New Tax Benefits to Donors

If you take the standard deduction:

Before this law, those taking the standard deduction didn’t get any tax benefit for their charitable donations. Under this new law, if you take the standard deduction when doing your taxes, the CARES Act allows for a one-time, above-the-line deduction of up to $300 ($600 for married couples filing jointly) in donations to qualified charities in 2020. This deduction is in addition to the standard deduction of $12,400 for an individual and $24,800 if filing jointly.

What this means for you: Because this is an “above-the-line” deduction, it will reduce your total taxable income by up to $300 (or $600 if filing jointly).

If you itemize your deductions:

Prior to the CARES Act, an individual itemizing their deductions could only deduct 60% of adjusted gross income (AGI) for charitable giving. If you itemize deductions when filing your 2020 taxes, the CARES Act allows you to deduct up to 100% of your AGI in contributions to qualified charities like Boys & Girls Clubs of Greater Scottsdale. Deductions of gifts in excess of 100% of AGI can be rolled over for use in future years.

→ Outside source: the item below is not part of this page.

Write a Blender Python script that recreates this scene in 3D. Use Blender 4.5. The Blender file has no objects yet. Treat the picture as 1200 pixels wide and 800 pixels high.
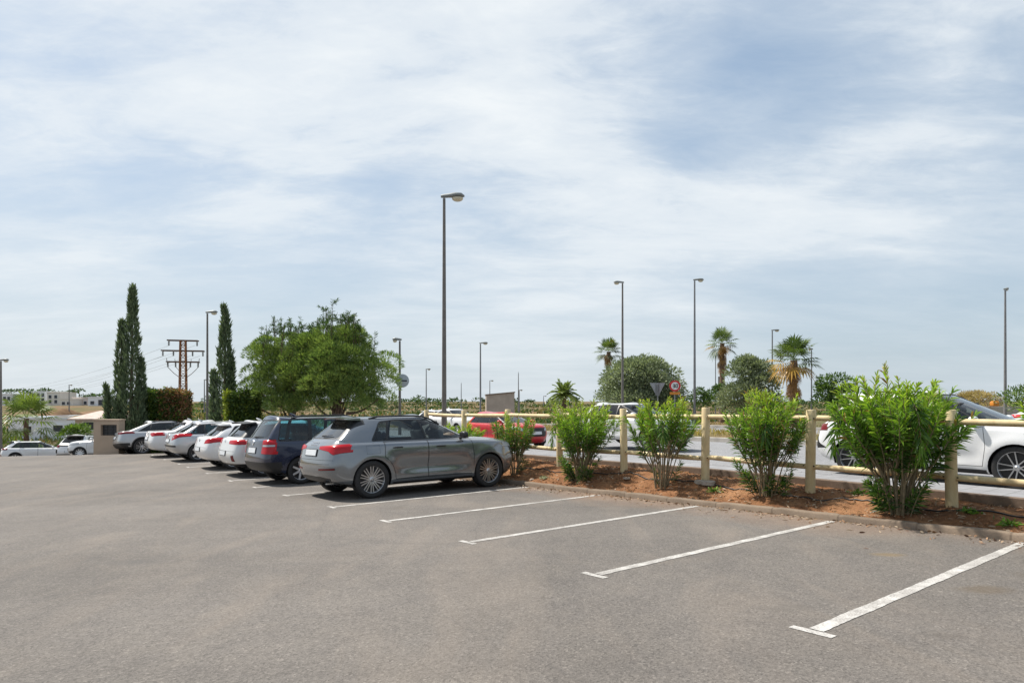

If your organization wants to make a corporate gift:

The CARES Act now allows a deduction of up to 25% of the company’s adjusted taxable income for corporate gifts to qualified charities like Boys & Girls Clubs of Greater Scottsdale in 2020. The former limit was 10%.

Required minimum distributions (RMD) waived in 2020 for most donors:

RMD for individuals over age 70 ½ are suspended until 2021. This includes distributions from defined benefit pension plans and 457 plans. The RMD is an attractive way for donors to make a significant charitable gift directly from their IRA to a charity through a qualified charitable contribution (QCD) while avoiding taxable income. The suspension of the RMD may dampen somewhat the incentive for a donor who makes a gift from their IRA to count toward that minimum. However, the tax benefit of the QCD remains.

The good news – donors directing a QCD to charity this year (up to $100,000 per individual) will still reduce their taxable IRA balance. This allows all taxpayers, itemizers and non-itemizers alike, to direct gifts from their IRA to charities in a tax-efficient manner. For more information, please talk with your retirement account administrator or accountant.

This information is not intended as legal or tax advice. Please consult with your tax advisor for specific guidance on these new tax law changes.